Exercise requirements: Copy out every record precisely.

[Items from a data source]
———

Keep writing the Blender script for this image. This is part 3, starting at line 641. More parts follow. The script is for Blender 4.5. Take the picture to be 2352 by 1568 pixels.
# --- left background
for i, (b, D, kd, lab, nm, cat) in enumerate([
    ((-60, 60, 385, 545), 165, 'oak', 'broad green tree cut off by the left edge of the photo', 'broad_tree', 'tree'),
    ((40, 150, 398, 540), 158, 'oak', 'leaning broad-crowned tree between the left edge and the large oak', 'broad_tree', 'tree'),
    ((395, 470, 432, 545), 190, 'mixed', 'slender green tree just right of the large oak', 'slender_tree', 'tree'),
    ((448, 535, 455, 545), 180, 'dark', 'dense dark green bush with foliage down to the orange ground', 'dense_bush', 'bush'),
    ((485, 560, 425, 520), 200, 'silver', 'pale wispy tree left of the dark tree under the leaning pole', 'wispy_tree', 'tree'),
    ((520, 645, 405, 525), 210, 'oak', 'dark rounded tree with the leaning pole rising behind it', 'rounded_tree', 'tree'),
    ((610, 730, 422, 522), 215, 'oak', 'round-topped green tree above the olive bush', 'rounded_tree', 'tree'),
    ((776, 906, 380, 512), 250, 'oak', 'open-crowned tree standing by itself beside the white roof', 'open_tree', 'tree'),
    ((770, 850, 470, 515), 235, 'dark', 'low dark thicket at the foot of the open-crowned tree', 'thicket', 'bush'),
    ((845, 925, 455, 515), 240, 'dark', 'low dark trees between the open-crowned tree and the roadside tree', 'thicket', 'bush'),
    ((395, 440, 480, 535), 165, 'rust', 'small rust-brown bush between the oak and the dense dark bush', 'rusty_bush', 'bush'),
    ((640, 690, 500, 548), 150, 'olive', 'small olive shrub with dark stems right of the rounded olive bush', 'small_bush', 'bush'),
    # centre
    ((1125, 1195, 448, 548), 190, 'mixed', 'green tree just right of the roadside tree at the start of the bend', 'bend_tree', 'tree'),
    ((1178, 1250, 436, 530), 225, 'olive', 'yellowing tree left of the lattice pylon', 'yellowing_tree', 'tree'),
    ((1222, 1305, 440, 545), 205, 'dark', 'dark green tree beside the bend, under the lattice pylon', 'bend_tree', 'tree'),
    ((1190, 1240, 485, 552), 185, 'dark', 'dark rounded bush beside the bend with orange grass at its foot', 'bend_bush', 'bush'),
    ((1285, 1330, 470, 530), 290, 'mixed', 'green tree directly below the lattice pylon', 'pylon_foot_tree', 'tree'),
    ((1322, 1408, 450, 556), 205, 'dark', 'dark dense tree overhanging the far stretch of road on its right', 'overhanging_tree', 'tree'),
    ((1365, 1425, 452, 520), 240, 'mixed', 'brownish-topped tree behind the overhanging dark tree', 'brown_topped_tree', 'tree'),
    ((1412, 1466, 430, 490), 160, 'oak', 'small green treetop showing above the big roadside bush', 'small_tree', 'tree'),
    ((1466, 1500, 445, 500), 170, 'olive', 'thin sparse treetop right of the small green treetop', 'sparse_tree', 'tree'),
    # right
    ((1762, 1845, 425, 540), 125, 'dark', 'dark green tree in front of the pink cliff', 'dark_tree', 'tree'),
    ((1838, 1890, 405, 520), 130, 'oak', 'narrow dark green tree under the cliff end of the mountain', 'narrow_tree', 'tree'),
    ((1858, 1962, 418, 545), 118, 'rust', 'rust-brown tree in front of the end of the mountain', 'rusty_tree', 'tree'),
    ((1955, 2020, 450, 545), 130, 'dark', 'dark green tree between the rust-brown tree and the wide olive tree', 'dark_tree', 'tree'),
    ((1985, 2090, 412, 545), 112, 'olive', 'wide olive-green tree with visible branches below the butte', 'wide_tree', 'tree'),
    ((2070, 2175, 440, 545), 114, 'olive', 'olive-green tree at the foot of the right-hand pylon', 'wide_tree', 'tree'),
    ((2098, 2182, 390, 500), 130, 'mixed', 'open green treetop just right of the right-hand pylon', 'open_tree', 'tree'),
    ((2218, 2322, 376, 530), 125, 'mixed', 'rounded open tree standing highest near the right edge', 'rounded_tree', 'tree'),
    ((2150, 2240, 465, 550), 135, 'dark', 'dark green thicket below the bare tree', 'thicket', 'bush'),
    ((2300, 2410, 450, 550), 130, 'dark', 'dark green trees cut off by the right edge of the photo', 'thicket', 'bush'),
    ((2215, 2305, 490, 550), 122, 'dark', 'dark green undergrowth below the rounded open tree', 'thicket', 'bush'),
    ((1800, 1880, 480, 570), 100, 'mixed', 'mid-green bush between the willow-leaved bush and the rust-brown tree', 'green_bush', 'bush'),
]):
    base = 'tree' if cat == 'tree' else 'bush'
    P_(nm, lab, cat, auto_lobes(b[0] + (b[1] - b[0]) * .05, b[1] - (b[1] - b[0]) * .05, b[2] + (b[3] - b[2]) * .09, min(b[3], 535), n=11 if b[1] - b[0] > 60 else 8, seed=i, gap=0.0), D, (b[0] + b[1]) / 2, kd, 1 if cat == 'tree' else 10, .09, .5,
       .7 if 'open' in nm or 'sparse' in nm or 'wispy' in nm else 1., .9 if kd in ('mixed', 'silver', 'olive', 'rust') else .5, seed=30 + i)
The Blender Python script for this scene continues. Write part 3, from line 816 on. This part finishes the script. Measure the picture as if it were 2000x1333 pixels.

———

Response for this exercise:
Keep writing the Blender script for this image. This is part 3, starting at line 641. More parts follow. The script is for Blender 4.5. Take the picture to be 2352 by 1568 pixels.
# --- left background
for i, (b, D, kd, lab, nm, cat) in enumerate([
    ((-60, 60, 385, 545), 165, 'oak', 'broad green tree cut off by the left edge of the photo', 'broad_tree', 'tree'),
    ((40, 150, 398, 540), 158, 'oak', 'leaning broad-crowned tree between the left edge and the large oak', 'broad_tree', 'tree'),
    ((395, 470, 432, 545), 190, 'mixed', 'slender green tree just right of the large oak', 'slender_tree', 'tree'),
    ((448, 535, 455, 545), 180, 'dark', 'dense dark green bush with foliage down to the orange ground', 'dense_bush', 'bush'),
    ((485, 560, 425, 520), 200, 'silver', 'pale wispy tree left of the dark tree under the leaning pole', 'wispy_tree', 'tree'),
    ((520, 645, 405, 525), 210, 'oak', 'dark rounded tree with the leaning pole rising behind it', 'rounded_tree', 'tree'),
    ((610, 730, 422, 522), 215, 'oak', 'round-topped green tree above the olive bush', 'rounded_tree', 'tree'),
    ((776, 906, 380, 512), 250, 'oak', 'open-crowned tree standing by itself beside the white roof', 'open_tree', 'tree'),
    ((770, 850, 470, 515), 235, 'dark', 'low dark thicket at the foot of the open-crowned tree', 'thicket', 'bush'),
    ((845, 925, 455, 515), 240, 'dark', 'low dark trees between the open-crowned tree and the roadside tree', 'thicket', 'bush'),
    ((395, 440, 480, 535), 165, 'rust', 'small rust-brown bush between the oak and the dense dark bush', 'rusty_bush', 'bush'),
    ((640, 690, 500, 548), 150, 'olive', 'small olive shrub with dark stems right of the rounded olive bush', 'small_bush', 'bush'),
    # centre
    ((1125, 1195, 448, 548), 190, 'mixed', 'green tree just right of the roadside tree at the start of the bend', 'bend_tree', 'tree'),
    ((1178, 1250, 436, 530), 225, 'olive', 'yellowing tree left of the lattice pylon', 'yellowing_tree', 'tree'),
    ((1222, 1305, 440, 545), 205, 'dark', 'dark green tree beside the bend, under the lattice pylon', 'bend_tree', 'tree'),
    ((1190, 1240, 485, 552), 185, 'dark', 'dark rounded bush beside the bend with orange grass at its foot', 'bend_bush', 'bush'),
    ((1285, 1330, 470, 530), 290, 'mixed', 'green tree directly below the lattice pylon', 'pylon_foot_tree', 'tree'),
    ((1322, 1408, 450, 556), 205, 'dark', 'dark dense tree overhanging the far stretch of road on its right', 'overhanging_tree', 'tree'),
    ((1365, 1425, 452, 520), 240, 'mixed', 'brownish-topped tree behind the overhanging dark tree', 'brown_topped_tree', 'tree'),
    ((1412, 1466, 430, 490), 160, 'oak', 'small green treetop showing above the big roadside bush', 'small_tree', 'tree'),
    ((1466, 1500, 445, 500), 170, 'olive', 'thin sparse treetop right of the small green treetop', 'sparse_tree', 'tree'),
    # right
    ((1762, 1845, 425, 540), 125, 'dark', 'dark green tree in front of the pink cliff', 'dark_tree', 'tree'),
    ((1838, 1890, 405, 520), 130, 'oak', 'narrow dark green tree under the cliff end of the mountain', 'narrow_tree', 'tree'),
    ((1858, 1962, 418, 545), 118, 'rust', 'rust-brown tree in front of the end of the mountain', 'rusty_tree', 'tree'),
    ((1955, 2020, 450, 545), 130, 'dark', 'dark green tree between the rust-brown tree and the wide olive tree', 'dark_tree', 'tree'),
    ((1985, 2090, 412, 545), 112, 'olive', 'wide olive-green tree with visible branches below the butte', 'wide_tree', 'tree'),
    ((2070, 2175, 440, 545), 114, 'olive', 'olive-green tree at the foot of the right-hand pylon', 'wide_tree', 'tree'),
    ((2098, 2182, 390, 500), 130, 'mixed', 'open green treetop just right of the right-hand pylon', 'open_tree', 'tree'),
    ((2218, 2322, 376, 530), 125, 'mixed', 'rounded open tree standing highest near the right edge', 'rounded_tree', 'tree'),
    ((2150, 2240, 465, 550), 135, 'dark', 'dark green thicket below the bare tree', 'thicket', 'bush'),
    ((2300, 2410, 450, 550), 130, 'dark', 'dark green trees cut off by the right edge of the photo', 'thicket', 'bush'),
    ((2215, 2305, 490, 550), 122, 'dark', 'dark green undergrowth below the rounded open tree', 'thicket', 'bush'),
    ((1800, 1880, 480, 570), 100, 'mixed', 'mid-green bush between the willow-leaved bush and the rust-brown tree', 'green_bush', 'bush'),
]):
    base = 'tree' if cat == 'tree' else 'bush'
    P_(nm, lab, cat, auto_lobes(b[0] + (b[1] - b[0]) * .05, b[1] - (b[1] - b[0]) * .05, b[2] + (b[3] - b[2]) * .09, min(b[3], 535), n=11 if b[1] - b[0] > 60 else 8, seed=i, gap=0.0), D, (b[0] + b[1]) / 2, kd, 1 if cat == 'tree' else 10, .09, .5,
       .7 if 'open' in nm or 'sparse' in nm or 'wispy' in nm else 1., .9 if kd in ('mixed', 'silver', 'olive', 'rust') else .5, seed=30 + i)
The Blender Python script for this scene continues. Write part 3, from line 816 on. This part finishes the script. Measure the picture as if it were 2000x1333 pixels.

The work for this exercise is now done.